Reve­nons au début. Il n’y a pas de guerre sans qu’il y ait des inté­rêts oppo­sés, qui sont tou­jours bons (lire: légi­times) pour les uns et for­cé­ment mau­vais (lire: illé­gi­times) pour les autres. Et vice-ver­sa. L’idée n’est pas ici de dres­ser des juge­ments de valeur sur la vali­di­té des inté­rêts de tel ou tel, ni d’estimer si telle par­tie a ou n’a pas la qua­li­té de pour­suivre un cer­tain but, voire d’agir d’une cer­taine manière. Sous cette lumière, les choses sont en réa­li­té plus simples et le jeu d’échecs en est le brillant exemple. Le blanc et le noir se confron­tant, fut-ce en mode extrê­me­ment violent, cela donne soit un vain­queur et un vain­cu par mat, soit alors aucun des deux car il y a armis­tice, c’est-à-dire remise ou pat. Dans le cas pré­sent, le vain­queur (qui reçoit le prix) domine le vain­cu (dont il ne reste que les yeux pour pleu­rer). Très bien.

Sauf qu’ici nous ne sommes pas du tout dans ce cas de figure. Car aujourd’hui il n’est plus pos­sible d’envahir un pays parce que sim­ple­ment il est plus faible, que l’envahisseur se croit supé­rieur, qu’il en a les moyens ou qu’il a besoin de ter­rains agri­coles, de car­bu­rants, de mine­rais, ou d’accès à la mer. Dès lors, l’attaquant cherche et trouve (sinon pro­voque) chez le faible ces défauts-là par rap­port à ses propres règles de base qu’il peut dénon­cer en criant au loup du haut du clo­cher, ensuite de quoi il les déclare odieux et s’engage à les éra­di­quer pres­to. Le comble: il clame se dou­ter et craindre que ces ano­ma­lies ne nuisent (in)directement à ses propres inté­rêts vitaux, ce qui lui donne illi­co l’occasion de ren­ver­ser la situa­tion à son avan­tage, le pla­çant en posi­tion de fai­blesse, lui qui dès lors est contraint d’assurer son autodéfense.

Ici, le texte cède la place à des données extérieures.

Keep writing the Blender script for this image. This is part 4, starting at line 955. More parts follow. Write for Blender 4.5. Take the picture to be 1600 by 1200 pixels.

C’est donc fort de cette fai­blesse qu’à pré­sent l’attaquant peut frap­per pour se défendre vis-à-vis d’un scé­na­rio mena­çant qu’il a lui même pris soin de dres­ser. Un der­nier détail: ce fai­sant, pour s’assurer qu’une telle situa­tion ne puisse se repro­duire, il offri­ra au faible la démo­cra­tie et les liber­tés néces­saires. La morale de l’histoire ? Voi­ci un atta­quant qui aura écra­sé le faible au nom des prin­cipes ci-énon­cés, mis la main sur les objec­tifs maté­riels qu’il s’était fixés au départ, ins­tal­lé aux com­mandes les ins­tru­ments démo­cra­tiques de déci­sion (sic!) pré­pa­rés à cet effet et dis­pa­ru après avoir cham­bou­lé un pays qu’il retrou­ve­ra vite pour lui pro­di­guer aide et conseil, mais sur­tout lui vendre tout ce que la répa­ra­tion exige après un tel gâchis. La “Pax Ame­ri­ca­na” en bref ? Infa­mie du pro­ces­sus et ruine des espérances.

*

Certes, par ci par là, de temps en temps et sans trop y croire, cer­taines autres véné­rables grandes puis­sances – éteintes depuis – se réclament volon­tiers aus­si de cette métho­do­lo­gie fon­dée sur l’abjection et por­teuse de dés­illu­sion. Sauf que la cré­di­bi­li­té fait défaut. Pour preuve, l’impact des consé­quences est loin derrière.

Parce qu’aujourd’hui il n’y a qu’un seul type de “Pax”, car dans ce pay­sage rava­gé il n’y a qu’un seul acteur stable qui compte.